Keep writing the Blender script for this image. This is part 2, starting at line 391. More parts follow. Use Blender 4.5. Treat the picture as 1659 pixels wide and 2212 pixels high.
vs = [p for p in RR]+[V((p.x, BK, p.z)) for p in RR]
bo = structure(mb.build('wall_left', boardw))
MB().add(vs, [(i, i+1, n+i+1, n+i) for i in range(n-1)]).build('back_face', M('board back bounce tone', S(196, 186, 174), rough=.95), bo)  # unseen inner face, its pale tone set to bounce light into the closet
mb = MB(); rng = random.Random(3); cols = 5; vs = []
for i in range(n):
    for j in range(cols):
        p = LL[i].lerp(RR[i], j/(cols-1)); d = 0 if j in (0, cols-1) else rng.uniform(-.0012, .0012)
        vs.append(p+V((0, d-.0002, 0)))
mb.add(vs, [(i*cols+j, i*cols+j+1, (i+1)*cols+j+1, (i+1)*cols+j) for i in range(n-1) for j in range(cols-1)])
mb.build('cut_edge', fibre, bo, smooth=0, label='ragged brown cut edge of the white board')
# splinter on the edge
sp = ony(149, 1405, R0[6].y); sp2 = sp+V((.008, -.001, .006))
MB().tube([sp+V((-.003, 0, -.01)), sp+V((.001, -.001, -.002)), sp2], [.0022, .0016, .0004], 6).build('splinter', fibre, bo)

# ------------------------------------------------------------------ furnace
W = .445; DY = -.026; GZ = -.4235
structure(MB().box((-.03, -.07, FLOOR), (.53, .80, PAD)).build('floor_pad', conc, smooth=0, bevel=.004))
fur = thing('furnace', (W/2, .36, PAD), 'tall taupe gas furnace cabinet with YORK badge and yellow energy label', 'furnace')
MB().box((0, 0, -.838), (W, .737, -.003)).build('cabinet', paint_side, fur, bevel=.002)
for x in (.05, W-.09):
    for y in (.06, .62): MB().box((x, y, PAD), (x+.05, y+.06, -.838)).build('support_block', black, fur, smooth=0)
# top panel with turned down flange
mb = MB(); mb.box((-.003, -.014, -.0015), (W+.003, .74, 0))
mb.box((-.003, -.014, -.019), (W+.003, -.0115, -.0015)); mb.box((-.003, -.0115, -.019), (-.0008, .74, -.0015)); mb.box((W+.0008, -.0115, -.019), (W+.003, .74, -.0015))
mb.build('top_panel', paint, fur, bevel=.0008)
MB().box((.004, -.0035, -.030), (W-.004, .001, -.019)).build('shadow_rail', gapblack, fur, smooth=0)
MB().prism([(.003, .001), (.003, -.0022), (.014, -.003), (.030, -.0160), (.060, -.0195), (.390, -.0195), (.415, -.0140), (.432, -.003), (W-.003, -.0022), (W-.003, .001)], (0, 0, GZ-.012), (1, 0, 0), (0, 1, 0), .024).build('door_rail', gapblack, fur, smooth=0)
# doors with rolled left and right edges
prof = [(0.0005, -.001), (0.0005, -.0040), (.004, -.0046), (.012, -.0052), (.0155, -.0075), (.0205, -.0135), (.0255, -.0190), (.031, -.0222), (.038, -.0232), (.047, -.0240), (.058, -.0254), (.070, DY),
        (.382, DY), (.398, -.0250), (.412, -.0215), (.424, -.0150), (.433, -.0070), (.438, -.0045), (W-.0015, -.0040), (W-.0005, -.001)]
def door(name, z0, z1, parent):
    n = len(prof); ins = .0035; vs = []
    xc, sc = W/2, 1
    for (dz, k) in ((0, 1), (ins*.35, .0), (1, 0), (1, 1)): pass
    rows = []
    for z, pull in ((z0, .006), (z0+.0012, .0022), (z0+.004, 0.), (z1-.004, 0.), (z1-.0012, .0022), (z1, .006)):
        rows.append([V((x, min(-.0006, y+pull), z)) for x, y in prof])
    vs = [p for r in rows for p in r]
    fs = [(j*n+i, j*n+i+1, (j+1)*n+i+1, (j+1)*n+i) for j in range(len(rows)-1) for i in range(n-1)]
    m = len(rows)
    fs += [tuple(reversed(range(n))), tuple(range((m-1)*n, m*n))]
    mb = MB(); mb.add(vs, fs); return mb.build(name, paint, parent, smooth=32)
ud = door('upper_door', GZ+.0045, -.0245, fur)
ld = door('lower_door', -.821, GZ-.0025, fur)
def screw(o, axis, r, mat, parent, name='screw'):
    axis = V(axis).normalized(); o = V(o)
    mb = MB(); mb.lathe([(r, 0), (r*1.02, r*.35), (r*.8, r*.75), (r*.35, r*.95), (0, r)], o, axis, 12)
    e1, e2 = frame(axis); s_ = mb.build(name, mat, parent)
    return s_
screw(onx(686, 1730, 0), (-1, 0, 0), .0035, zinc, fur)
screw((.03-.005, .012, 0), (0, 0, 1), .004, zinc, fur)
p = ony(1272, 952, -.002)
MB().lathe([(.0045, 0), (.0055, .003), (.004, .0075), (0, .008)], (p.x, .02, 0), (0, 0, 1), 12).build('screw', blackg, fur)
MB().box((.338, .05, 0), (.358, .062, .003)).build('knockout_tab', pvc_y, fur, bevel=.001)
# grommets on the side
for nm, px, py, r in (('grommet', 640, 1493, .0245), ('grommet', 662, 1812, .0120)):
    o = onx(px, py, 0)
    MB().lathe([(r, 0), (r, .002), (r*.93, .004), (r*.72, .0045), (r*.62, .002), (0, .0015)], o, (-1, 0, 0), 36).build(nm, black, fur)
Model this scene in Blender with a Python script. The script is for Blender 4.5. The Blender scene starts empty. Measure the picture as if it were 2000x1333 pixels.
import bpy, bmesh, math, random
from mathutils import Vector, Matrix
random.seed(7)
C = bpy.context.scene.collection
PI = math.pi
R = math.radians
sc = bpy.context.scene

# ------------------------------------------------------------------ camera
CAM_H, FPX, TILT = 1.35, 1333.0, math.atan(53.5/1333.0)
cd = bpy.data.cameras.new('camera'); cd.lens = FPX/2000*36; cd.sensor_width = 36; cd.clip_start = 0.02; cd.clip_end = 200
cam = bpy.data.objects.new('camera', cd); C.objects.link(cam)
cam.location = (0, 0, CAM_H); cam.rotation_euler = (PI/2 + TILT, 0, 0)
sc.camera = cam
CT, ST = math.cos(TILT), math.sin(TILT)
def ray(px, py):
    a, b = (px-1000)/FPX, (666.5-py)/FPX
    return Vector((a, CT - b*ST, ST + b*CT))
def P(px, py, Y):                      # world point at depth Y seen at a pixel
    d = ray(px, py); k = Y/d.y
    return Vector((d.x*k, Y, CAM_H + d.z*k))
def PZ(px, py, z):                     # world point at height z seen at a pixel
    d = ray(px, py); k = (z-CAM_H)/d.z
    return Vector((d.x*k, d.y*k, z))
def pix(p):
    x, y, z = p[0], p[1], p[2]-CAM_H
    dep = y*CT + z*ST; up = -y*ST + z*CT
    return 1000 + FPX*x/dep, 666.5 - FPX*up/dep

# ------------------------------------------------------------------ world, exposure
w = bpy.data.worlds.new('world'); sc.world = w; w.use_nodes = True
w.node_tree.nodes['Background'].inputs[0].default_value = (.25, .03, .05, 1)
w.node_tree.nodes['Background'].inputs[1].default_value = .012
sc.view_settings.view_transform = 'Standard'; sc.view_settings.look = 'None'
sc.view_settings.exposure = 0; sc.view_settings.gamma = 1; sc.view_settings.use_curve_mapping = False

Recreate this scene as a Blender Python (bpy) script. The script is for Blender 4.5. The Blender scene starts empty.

====

Return exactly the lines from the line that has "Model this scene" to the line that has "sc = bpy.context.scene", both of them included.

Model this scene in Blender with a Python script. The script is for Blender 4.5. The Blender scene starts empty. Measure the picture as if it were 2000x1333 pixels.
import bpy, bmesh, math, random
from mathutils import Vector, Matrix
random.seed(7)
C = bpy.context.scene.collection
PI = math.pi
R = math.radians
sc = bpy.context.scene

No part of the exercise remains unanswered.